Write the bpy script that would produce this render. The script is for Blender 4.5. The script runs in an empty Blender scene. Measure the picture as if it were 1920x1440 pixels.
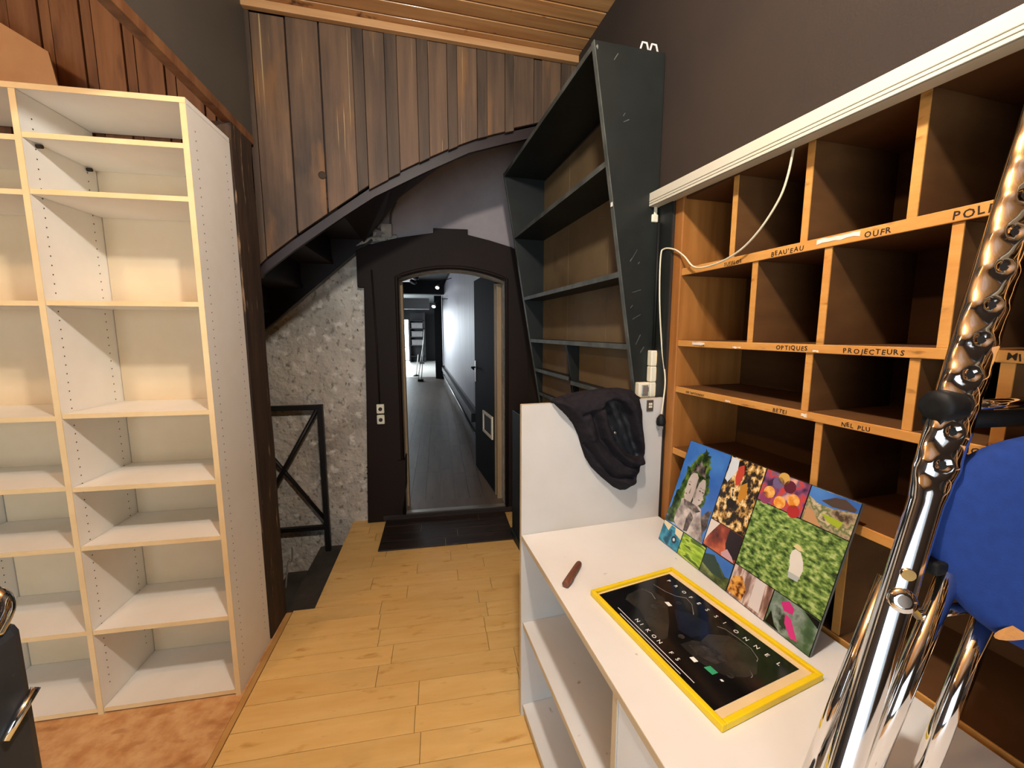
import bpy, bmesh, math, random
from mathutils import Vector, Matrix, Euler, noise
random.seed(7)
S = bpy.context.scene
COL = S.collection
R_ = math.radians

# ------------------------------------------------------------------ camera
cam = bpy.data.objects.new('camera', bpy.data.cameras.new('camera'))
COL.objects.link(cam)
cam.data.sensor_width = 36.0
cam.data.lens = 765.0 / 1920.0 * 36.0
cam.data.clip_start = 0.02
cam.data.clip_end = 100
cam.location = (0, 0, 1.5)
cam.rotation_euler = (R_(90 - 7.3), 0, R_(-10.2))
S.camera = cam

# ------------------------------------------------------------------ world, light, exposure
W = bpy.data.worlds.new('world'); S.world = W; W.use_nodes = True
W.node_tree.nodes['Background'].inputs[0].default_value = (0.75, 0.87, 1.0, 1)
W.node_tree.nodes['Background'].inputs[1].default_value = 0.6
S.view_settings.view_transform = 'Standard'
S.view_settings.look = 'None'
S.view_settings.gamma = 1.0
S.view_settings.use_curve_mapping = False
S.view_settings.exposure = 0.55

def lamp(name, kind, loc, target, power, color, size=0.1, size_y=None, spot=None, blend=0.4):
    d = bpy.data.lights.new(name, kind)
    d.energy = power; d.color = color
    if kind == 'AREA':
        d.shape = 'RECTANGLE' if size_y else 'DISK'
        d.size = size
        if size_y: d.size_y = size_y
    else:
        d.shadow_soft_size = size
    if kind == 'SPOT':
        d.spot_size = R_(spot); d.spot_blend = blend
    o = bpy.data.objects.new(name, d); COL.objects.link(o)
    o.location = loc
    v = Vector(target) - Vector(loc)
    o.rotation_euler = v.to_track_quat('-Z', 'Y').to_euler()
    return o

WARM = (1.0, 0.80, 0.58)
lamp('ceiling_lamp_light', 'POINT', (0.10, 0.36, 2.66), (0, 0.3, 0), 76, (1.0, 0.95, 0.88), 0.05)
lamp('alcove_lamp_light', 'POINT', (-1.55, 0.55, 2.70), (-1.5, 0.6, 0), 23, (1.0, 0.68, 0.38), 0.06)
lamp('shop_window_light', 'AREA', (-0.95, -2.30, 1.20), (-0.5, 0.0, 0.95), 50, (0.74, 0.87, 1.0), 2.2, 1.9)
lamp('corridor_window_light', 'AREA', (-1.50, 9.2, 1.6), (0.4, 8.6, 1.3), 20, (0.86, 0.90, 1.0), 2.4, 2.0)
lamp('far_room_window_light', 'AREA', (-2.8, 16.5, 1.7), (0.0, 16.0, 0.6), 300, (0.86, 0.94, 1.0), 3.0, 2.2)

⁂

[GIVEN REQUEST]: Gather every line from the listing above in which "scene" appears, and copy those lines.

[FULL ANSWER]:
Write the bpy script that would produce this render. The script is for Blender 4.5. The script runs in an empty Blender scene. Measure the picture as if it were 1920x1440 pixels.
S = bpy.context.scene